**SHORT TASK**
Retype exactly the lines below, beginning with the first and ending with the line where "SC.camera = cam" appears.

**STORED DATA**
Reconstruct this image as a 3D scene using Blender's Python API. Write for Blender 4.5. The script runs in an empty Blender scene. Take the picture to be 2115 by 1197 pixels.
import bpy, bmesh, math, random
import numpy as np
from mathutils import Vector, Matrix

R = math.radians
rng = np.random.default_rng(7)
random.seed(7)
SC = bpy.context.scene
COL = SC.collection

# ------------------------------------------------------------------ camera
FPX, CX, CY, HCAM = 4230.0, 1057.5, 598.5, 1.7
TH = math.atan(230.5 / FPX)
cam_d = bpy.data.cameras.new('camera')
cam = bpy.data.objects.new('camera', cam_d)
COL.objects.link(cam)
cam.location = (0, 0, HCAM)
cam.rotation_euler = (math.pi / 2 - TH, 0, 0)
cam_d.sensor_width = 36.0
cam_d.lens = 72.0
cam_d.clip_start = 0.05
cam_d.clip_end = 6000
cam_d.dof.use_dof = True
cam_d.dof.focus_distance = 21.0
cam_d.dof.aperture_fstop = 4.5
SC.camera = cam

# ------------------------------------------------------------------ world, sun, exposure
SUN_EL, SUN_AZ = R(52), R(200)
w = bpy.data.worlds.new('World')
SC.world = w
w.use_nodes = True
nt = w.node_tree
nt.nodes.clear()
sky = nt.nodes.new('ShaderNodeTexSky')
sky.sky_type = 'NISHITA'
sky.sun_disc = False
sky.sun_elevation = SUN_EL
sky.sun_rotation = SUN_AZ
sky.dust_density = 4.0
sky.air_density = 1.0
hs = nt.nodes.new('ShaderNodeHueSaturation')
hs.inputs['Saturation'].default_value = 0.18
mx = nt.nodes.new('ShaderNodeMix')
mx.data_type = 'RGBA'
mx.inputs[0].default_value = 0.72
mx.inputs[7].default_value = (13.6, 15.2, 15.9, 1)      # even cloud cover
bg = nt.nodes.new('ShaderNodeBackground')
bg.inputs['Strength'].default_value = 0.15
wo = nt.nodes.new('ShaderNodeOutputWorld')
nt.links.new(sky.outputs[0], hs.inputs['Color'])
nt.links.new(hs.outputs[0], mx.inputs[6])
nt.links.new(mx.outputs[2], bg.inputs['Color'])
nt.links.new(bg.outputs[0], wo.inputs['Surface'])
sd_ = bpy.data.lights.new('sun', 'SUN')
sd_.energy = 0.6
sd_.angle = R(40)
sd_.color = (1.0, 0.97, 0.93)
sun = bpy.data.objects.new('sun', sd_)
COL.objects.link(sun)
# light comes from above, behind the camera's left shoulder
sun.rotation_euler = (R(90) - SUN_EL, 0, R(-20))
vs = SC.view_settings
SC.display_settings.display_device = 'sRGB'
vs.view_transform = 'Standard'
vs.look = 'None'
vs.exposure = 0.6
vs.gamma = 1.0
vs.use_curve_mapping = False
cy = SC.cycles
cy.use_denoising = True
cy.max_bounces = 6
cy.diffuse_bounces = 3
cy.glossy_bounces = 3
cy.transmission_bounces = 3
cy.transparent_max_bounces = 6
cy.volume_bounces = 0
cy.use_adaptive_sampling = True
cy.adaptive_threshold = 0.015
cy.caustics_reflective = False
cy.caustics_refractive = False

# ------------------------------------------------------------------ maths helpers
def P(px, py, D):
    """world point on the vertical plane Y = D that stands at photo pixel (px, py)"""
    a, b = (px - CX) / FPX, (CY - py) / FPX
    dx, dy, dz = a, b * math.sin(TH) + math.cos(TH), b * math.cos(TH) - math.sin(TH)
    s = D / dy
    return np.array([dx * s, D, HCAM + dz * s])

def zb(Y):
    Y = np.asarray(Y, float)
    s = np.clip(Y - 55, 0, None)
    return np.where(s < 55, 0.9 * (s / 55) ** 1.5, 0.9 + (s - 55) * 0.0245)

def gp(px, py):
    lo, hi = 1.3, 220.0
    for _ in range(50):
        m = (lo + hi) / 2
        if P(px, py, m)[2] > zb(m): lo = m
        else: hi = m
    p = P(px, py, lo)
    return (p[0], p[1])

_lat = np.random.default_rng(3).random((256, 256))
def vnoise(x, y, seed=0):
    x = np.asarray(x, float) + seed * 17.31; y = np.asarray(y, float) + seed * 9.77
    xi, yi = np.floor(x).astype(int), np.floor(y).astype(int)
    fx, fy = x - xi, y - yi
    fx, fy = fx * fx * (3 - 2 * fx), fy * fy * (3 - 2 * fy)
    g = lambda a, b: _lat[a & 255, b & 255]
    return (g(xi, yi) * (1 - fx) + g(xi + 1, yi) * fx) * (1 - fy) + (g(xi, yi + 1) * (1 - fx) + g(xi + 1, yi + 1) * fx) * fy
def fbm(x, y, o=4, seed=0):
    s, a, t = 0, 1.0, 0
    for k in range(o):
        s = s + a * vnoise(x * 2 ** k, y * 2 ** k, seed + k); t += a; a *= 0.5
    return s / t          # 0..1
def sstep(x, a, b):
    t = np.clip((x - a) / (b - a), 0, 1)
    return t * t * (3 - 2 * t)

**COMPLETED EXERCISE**
Reconstruct this image as a 3D scene using Blender's Python API. Write for Blender 4.5. The script runs in an empty Blender scene. Take the picture to be 2115 by 1197 pixels.
import bpy, bmesh, math, random
import numpy as np
from mathutils import Vector, Matrix

R = math.radians
rng = np.random.default_rng(7)
random.seed(7)
SC = bpy.context.scene
COL = SC.collection

# ------------------------------------------------------------------ camera
FPX, CX, CY, HCAM = 4230.0, 1057.5, 598.5, 1.7
TH = math.atan(230.5 / FPX)
cam_d = bpy.data.cameras.new('camera')
cam = bpy.data.objects.new('camera', cam_d)
COL.objects.link(cam)
cam.location = (0, 0, HCAM)
cam.rotation_euler = (math.pi / 2 - TH, 0, 0)
cam_d.sensor_width = 36.0
cam_d.lens = 72.0
cam_d.clip_start = 0.05
cam_d.clip_end = 6000
cam_d.dof.use_dof = True
cam_d.dof.focus_distance = 21.0
cam_d.dof.aperture_fstop = 4.5
SC.camera = cam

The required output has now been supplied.